• **Description of the task**
Leave the pictures out and copy exactly the lines from the line containing "Generate a Blender" to the line containing "def ru(a, b): return", both lines included.

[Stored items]
****

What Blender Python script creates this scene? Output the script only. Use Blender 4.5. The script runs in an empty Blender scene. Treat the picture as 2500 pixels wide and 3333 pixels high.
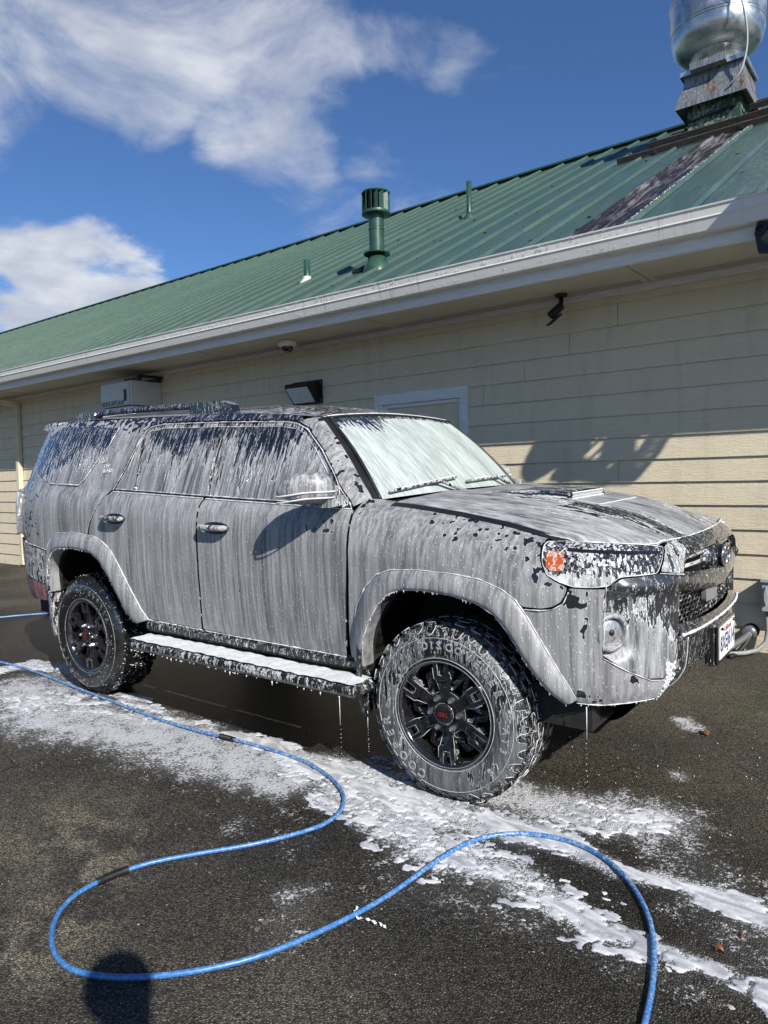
import bpy, bmesh, math, random
import numpy as np
from mathutils import Vector, Matrix
from mathutils.geometry import delaunay_2d_cdt
from mathutils import noise as mnoise
SC = bpy.context.scene
COL = SC.collection
random.seed(7); np.random.seed(7)
PI = math.pi
# ------------------------------------------------------------------ camera
cam_d = bpy.data.cameras.new('camera'); cam = bpy.data.objects.new('camera', cam_d); COL.objects.link(cam)
yaw, pit, rol = 2.2129, -0.0450, -0.0216
cy, sy, cp, sp = math.cos(yaw), math.sin(yaw), math.cos(pit), math.sin(pit)
F = Vector((cy*cp, sy*cp, sp)); Rr = Vector((sy, -cy, 0)); Uu = Rr.cross(F)
R2 = math.cos(rol)*Rr + math.sin(rol)*Uu; U2 = -math.sin(rol)*Rr + math.cos(rol)*Uu
CAM = Vector((1.686, -3.5874, 1.4206))
cam.matrix_world = Matrix(((R2.x, U2.x, -F.x, CAM.x), (R2.y, U2.y, -F.y, CAM.y), (R2.z, U2.z, -F.z, CAM.z), (0, 0, 0, 1)))
cam_d.sensor_fit = 'VERTICAL'; cam_d.sensor_height = 36; cam_d.lens = 2368.8/3333*36
cam_d.clip_start = .05; cam_d.clip_end = 2000
SC.camera = cam
# ------------------------------------------------------------------ sun + sky
SUN = Vector((1, -.52, .79)).normalized()
sd = bpy.data.lights.new('sun', 'SUN'); sd.energy = 5.0; sd.angle = math.radians(.53); sd.color = (1, .96, .89)
so = bpy.data.objects.new('sun', sd); COL.objects.link(so)
so.rotation_euler = SUN.to_track_quat('Z', 'Y').to_euler()
SC.view_settings.view_transform = 'Standard'; SC.view_settings.look = 'None'
SC.view_settings.exposure = .50; SC.view_settings.gamma = 1.0
try: SC.view_settings.use_curve_mapping = False
except Exception: pass

class NT:
    """small node-tree helper"""
    def __init__(s, tree): s.t = tree; s.n = tree.nodes; s.l = tree.links; s.x = 0
    def new(s, typ, **kw):
        n = s.n.new(typ)
        for k, v in kw.items():
            if k.startswith('i_'): n.inputs[k[2:].replace('_', ' ')].default_value = v
            else: setattr(n, k, v)
        return n
    def lk(s, a, b): s.l.new(a, b)
    def math(s, op, a, b=None, c=None, clamp=False):
        n = s.n.new('ShaderNodeMath'); n.operation = op; n.use_clamp = clamp
        for i, v in enumerate((a, b, c)):
            if v is None: continue
            if isinstance(v, (int, float)): n.inputs[i].default_value = v
            else: s.l.new(v, n.inputs[i])
        return n.outputs[0]
    def vmath(s, op, a, b=None):
        n = s.n.new('ShaderNodeVectorMath'); n.operation = op
        for i, v in enumerate((a, b)):
            if v is None: continue
            if isinstance(v, (tuple, list)): n.inputs[i].default_value = v
            else: s.l.new(v, n.inputs[i])
        return n.outputs['Value'] if op in ('DOT_PRODUCT', 'LENGTH', 'DISTANCE') else n.outputs[0]
    def rng(s, v, a, b, c=0., d=1., smooth=True):
        n = s.n.new('ShaderNodeMapRange'); n.interpolation_type = 'SMOOTHSTEP' if smooth else 'LINEAR'
        for i, q in enumerate((v, a, b, c, d)):
            if isinstance(q, (int, float)): n.inputs[i].default_value = q
            else: s.l.new(q, n.inputs[i])
        return n.outputs[0]
    def noise(s, vec, scale, detail=3., rough=.5, dist=0.):
        n = s.n.new('ShaderNodeTexNoise'); n.inputs['Scale'].default_value = scale; n.inputs['Detail'].default_value = detail
        n.inputs['Roughness'].default_value = rough; n.inputs['Distortion'].default_value = dist
        if vec is not None: s.l.new(vec, n.inputs['Vector'])
        return n.outputs[0]
    def vor(s, vec, scale, feature='F1', out='Distance', rnd=1.):
        n = s.n.new('ShaderNodeTexVoronoi'); n.feature = feature; n.inputs['Scale'].default_value = scale
        n.inputs['Randomness'].default_value = rnd
        s.l.new(vec, n.inputs['Vector']); return n.outputs[out]
    def mix(s, f, a, b):
        n = s.n.new('ShaderNodeMix'); n.data_type = 'RGBA'
        for i, v in ((0, f), (6, a), (7, b)):
            if isinstance(v, (int, float)): n.inputs[i].default_value = v
            elif isinstance(v, (tuple, list)): n.inputs[i].default_value = tuple(v)+((1,) if len(v) == 3 else ())
            else: s.l.new(v, n.inputs[i])
        return n.outputs[2]
    def scale(s, vec, xyz): return s.vmath('MULTIPLY', vec, xyz)

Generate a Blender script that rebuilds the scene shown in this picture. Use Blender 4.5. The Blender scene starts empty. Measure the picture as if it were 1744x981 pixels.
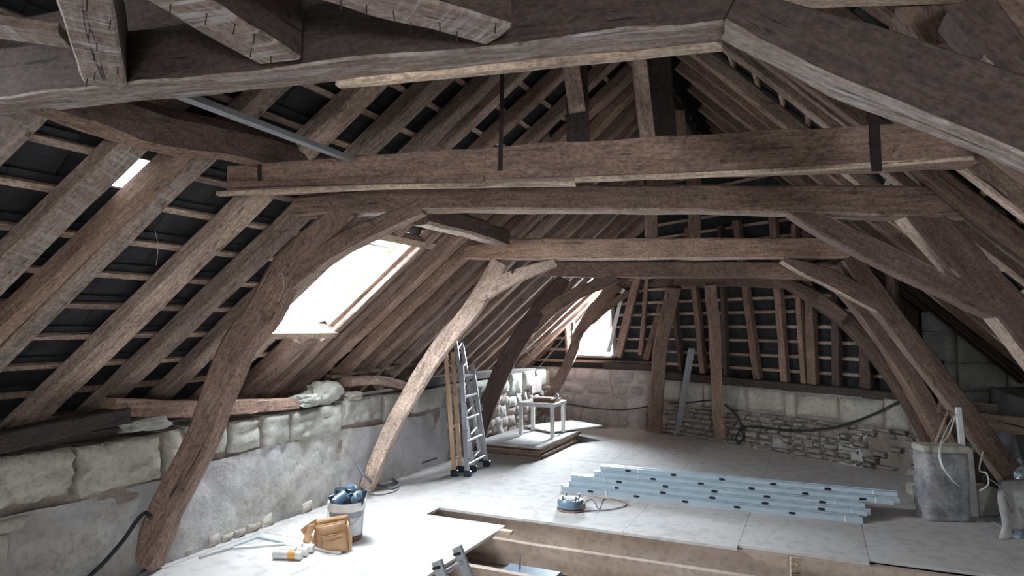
import bpy, bmesh, math, random
from math import atan, sin, cos, pi, radians
from mathutils import Vector, Matrix, noise
V = Vector
C = bpy.context.scene.collection
random.seed(7)
R = random.random
def ru(a, b): return a + (b - a) * random.random()

# ---------------- camera, sky, light, exposure ----------------
F = 1120.0; CX = 872.0; CY = 490.5; PITCH = atan((555 - 490.5) / F)
CAM = V((0, 0, 1.7))
cd = bpy.data.cameras.new('camera'); cam = bpy.data.objects.new('camera', cd); C.objects.link(cam)
cam.location = CAM; cam.rotation_euler = (pi / 2 + PITCH, 0, 0)
cd.sensor_width = 36; cd.lens = 36 * F / 1744; cd.clip_start = 0.02
sc = bpy.context.scene; sc.camera = cam
sc.view_settings.view_transform = 'Standard'; sc.view_settings.look = 'None'
sc.view_settings.gamma = 1.0; sc.view_settings.use_curve_mapping = False
sc.view_settings.exposure = 1.4
sc.cycles.use_denoising = True
sc.cycles.max_bounces = 9; sc.cycles.diffuse_bounces = 6
sc.cycles.sample_clamp_indirect = 6
wd = bpy.data.worlds.new('overcast_sky'); sc.world = wd; wd.use_nodes = True
bg = wd.node_tree.nodes['Background']; bg.inputs[0].default_value = (0.86, 0.93, 1.0, 1); bg.inputs[1].default_value = 2.0

# roof frame of reference: eave direction a, rafter directions
A_ = V((.422, .906, 0)).normalized()
RL = V((1, -.1, .95)); OL = V((-2.89, 4.54, 1.2))
RR = V((-1, .1, .88)); OR = V((4.1, 3.8, 1.2))
def out_normal(a, r):
    n = r.cross(a).normalized()
    return n if n.z > 0 else -n
NL = out_normal(A_, RL); NR = out_normal(A_, RR)
def area(name, loc, nrm, sx, sy, power, col, xdir):
    l = bpy.data.lights.new(name, 'AREA'); l.shape = 'RECTANGLE'; l.size = sx; l.size_y = sy
    l.energy = power; l.color = col
    o = bpy.data.objects.new(name, l); C.objects.link(o)
    z = -nrm.normalized(); x = (xdir - xdir.dot(z) * z).normalized(); y = z.cross(x)
    M = Matrix((x, y, z)).transposed().to_4x4(); M.translation = loc; o.matrix_world = M
    return o
SKY_T = (1.01, 1.75); SKY_S = (.50, 1.25)
def LP(t, s, d=0): return OL + A_ * t + RL * s + NL * d
area('skylight_daylight', LP(1.38, .875, .34), -NL, .95, 1.25, 125, (.84, .93, 1), A_)
area('assumed_skylight_behind', LP(-3.0, 1.15, .34), -NL, 1.3, 1.5, 22, (.9, .95, 1), A_)  # assumed skylights out of view, added for side light
area('assumed_skylight_behind', LP(-5.0, 1.15, .34), -NL, 1.0, 1.5, 12, (.92, .96, 1), A_)
area('dormer_daylight', V((1.72, 12.45, 2.15)), V((-.1, -1, -.42)), 1.0, 1.5, 1250, (.82, .92, 1), V((1, -.25, 0)))
area('added_gable_fill', V((1.2, -4.0, 1.35)), V((.15, 1, .0)), 2.0, 1.0, 190, (.95, .97, 1), V((1, -.15, 0)))  # fill light added behind the view, through an assumed gable opening

# ---------------- pixel helpers (photo frame 1744 x 981) ----------------
def ray(px, py):
    x = (px - CX) / F; y = (CY - py) / F
    fy = cos(PITCH) - y * sin(PITCH); fz = sin(PITCH) + y * cos(PITCH)
    return V((x / fy, 1, fz / fy))
def P(px, py, Y): return CAM + ray(px, py) * Y
def G(px, py, z=0.0):
    d = ray(px, py); return CAM + d * ((z - 1.7) / d.z)
def PL(px, py, o, n):
    d = ray(px, py); return CAM + d * ((o - CAM).dot(n) / d.dot(n))
U = V((.994, -.105, 0)).normalized(); NT = V((.105, .994, 0)).normalized()
TR = {1: V((-2.57, 4.6, 0)), 2: V((-1.53, 6.8, 0)), 3: V((-.45, 9.2, 0)), 4: V((.65, 11.1, 0))}
def TP(k, px, py): return PL(px, py, TR[k], NT)
CD = V((.906, -.422, 0)).normalized()   # cross direction of the floor panels

# ---------------- materials ----------------
def nmat(name):
    m = bpy.data.materials.new(name); m.use_nodes = True
    nt = m.node_tree; b = nt.nodes['Principled BSDF']; return m, nt, b
def add(nt, typ, **kw):
    n = nt.nodes.new(typ)
    for k, v in kw.items(): setattr(n, k, v)
    return n
def ramp(nt, src, stops):
    r = add(nt, 'ShaderNodeValToRGB'); cr = r.color_ramp
    while len(cr.elements) < len(stops): cr.elements.new(.5)
    for e, (p, c) in zip(cr.elements, stops):
        e.position = p; e.color = (*c, 1) if len(c) == 3 else c
    nt.links.new(src, r.inputs[0]); return r
def coords(nt, scale, rnd=True):
    tc = add(nt, 'ShaderNodeTexCoord'); mp = add(nt, 'ShaderNodeMapping'); mp.inputs['Scale'].default_value = scale
    if rnd:
        oi = add(nt, 'ShaderNodeObjectInfo'); ad = add(nt, 'ShaderNodeVectorMath', operation='MULTIPLY_ADD')
        cb = add(nt, 'ShaderNodeCombineXYZ')
        for i in range(3): nt.links.new(oi.outputs['Random'], cb.inputs[i])
        nt.links.new(cb.outputs[0], ad.inputs[0]); ad.inputs[1].default_value = (37, 23, 51)
        nt.links.new(tc.outputs['Object'], ad.inputs[2]); nt.links.new(ad.outputs[0], mp.inputs[0])
    else: nt.links.new(tc.outputs['Object'], mp.inputs[0])
    return mp
def nz(nt, mp, scale, detail=5, dist=0, rough=.6):
    n = add(nt, 'ShaderNodeTexNoise'); n.inputs['Scale'].default_value = scale; n.inputs['Detail'].default_value = detail
    n.inputs['Distortion'].default_value = dist; n.inputs['Roughness'].default_value = rough
    nt.links.new(mp.outputs[0], n.inputs['Vector']); return n.outputs[0]
def mix(nt, f, a, b, blend='MIX'):
    m = add(nt, 'ShaderNodeMix', data_type='RGBA', blend_type=blend)
    for i, v in ((0, f), (6, a), (7, b)):
        if hasattr(v, 'links'): nt.links.new(v, m.inputs[i])
        else: m.inputs[i].default_value = v if i == 0 else (*v, 1)
    return m.outputs[2]
def mth(nt, op, a, b):
    m = add(nt, 'ShaderNodeMath', operation=op)
    for i, v in ((0, a), (1, b)):
        if hasattr(v, 'links'): nt.links.new(v, m.inputs[i])
        else: m.inputs[i].default_value = v
    return m.outputs[0]
def bump(nt, b, h, st, dist=.02):
    n = add(nt, 'ShaderNodeBump'); n.inputs['Strength'].default_value = st; n.inputs['Distance'].default_value = dist
    nt.links.new(h, n.inputs['Height']); nt.links.new(n.outputs[0], b.inputs['Normal'])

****

• **Task result**
Generate a Blender script that rebuilds the scene shown in this picture. Use Blender 4.5. The Blender scene starts empty. Measure the picture as if it were 1744x981 pixels.
import bpy, bmesh, math, random
from math import atan, sin, cos, pi, radians
from mathutils import Vector, Matrix, noise
V = Vector
C = bpy.context.scene.collection
random.seed(7)
R = random.random
def ru(a, b): return a + (b - a) * random.random()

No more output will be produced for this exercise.